Algorithm for detecting recursion

Question

I am trying to implement a method that would be given an array of the first k integer values of a sequence. Based on the given values, the method would detect if it is possible to generate the values of the sequence using linear recurrence with integer coefficients.

1. If it's not possible, an error would be given.
2. If it is possible, the method would return an array C of the integer coefficients required to generate the sequence, of size s <= k, with s smallest as possible.

For the Fibonacci sequence, given the input {0,1,1,2,3,5,13}, the method would return {1,1}.

For the Tribonacci sequence, given the input sequence of at least 3 values, the method would return {1,1,1}

For a known recurrence relation f(n) = f(n - 1) + f(n - 2) - 3 * f(n - 5) + 4 * f(n - 10), any input sequence of less than 10 values would return an error, but given a sequence of at least 10 consecutive values, the method would return {1,1,0,0,-3,0,0,0,0,4}, corresponding to the coefficients of the recurrence (zeroes in the i'th position of the array indicate that the f(n - i) value is not required).

Obviously the recurrence is not known in advance, it's just for simplicity I am giving examples with known recurrences. But the method would need to detect it by itself.

Can it even be done? Is there any known algorithm for this? I tried programming something in Java but really it's nothing more than a brute force, detecting ALL possible recurrences which isn't very helpful... I would love to see code samples of efficient attempts at this if it is possible or any points in the right direction.

EDIT

After some searching, I stumbled accros the "Berlekamp–Massey algorithm", which seems related to this topic.

Answer 1

Given a particular s, you get a linear equation (with s unknowns) for each element of the sequence after the first s.
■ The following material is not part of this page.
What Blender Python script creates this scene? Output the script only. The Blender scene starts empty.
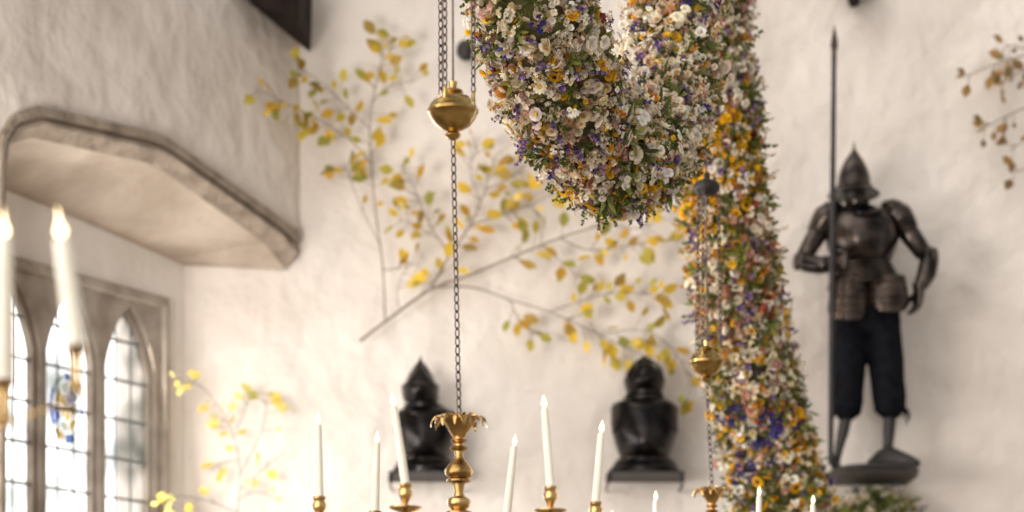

For example, if s=2 and the sequence is 1, 1, 2, 3, 5, 8 then have unknowns a, b, and equations 1a + 1b = 2, 1a + 2b = 3, 2a + 3b = 5 and so on. You can try to solve these using any method for solving linear equations -- for example gaussian elimination. If s is small, then some of your equations need to be linear combinations of earlier ones, but gaussian elimination will find those for you. In this example, 2a+3b=5 is a linear combination of 1a+1b=2 and 1a+2b=3 (just add them up).

So you can try s=1, s=2, s=3 and so on, until you find a solution.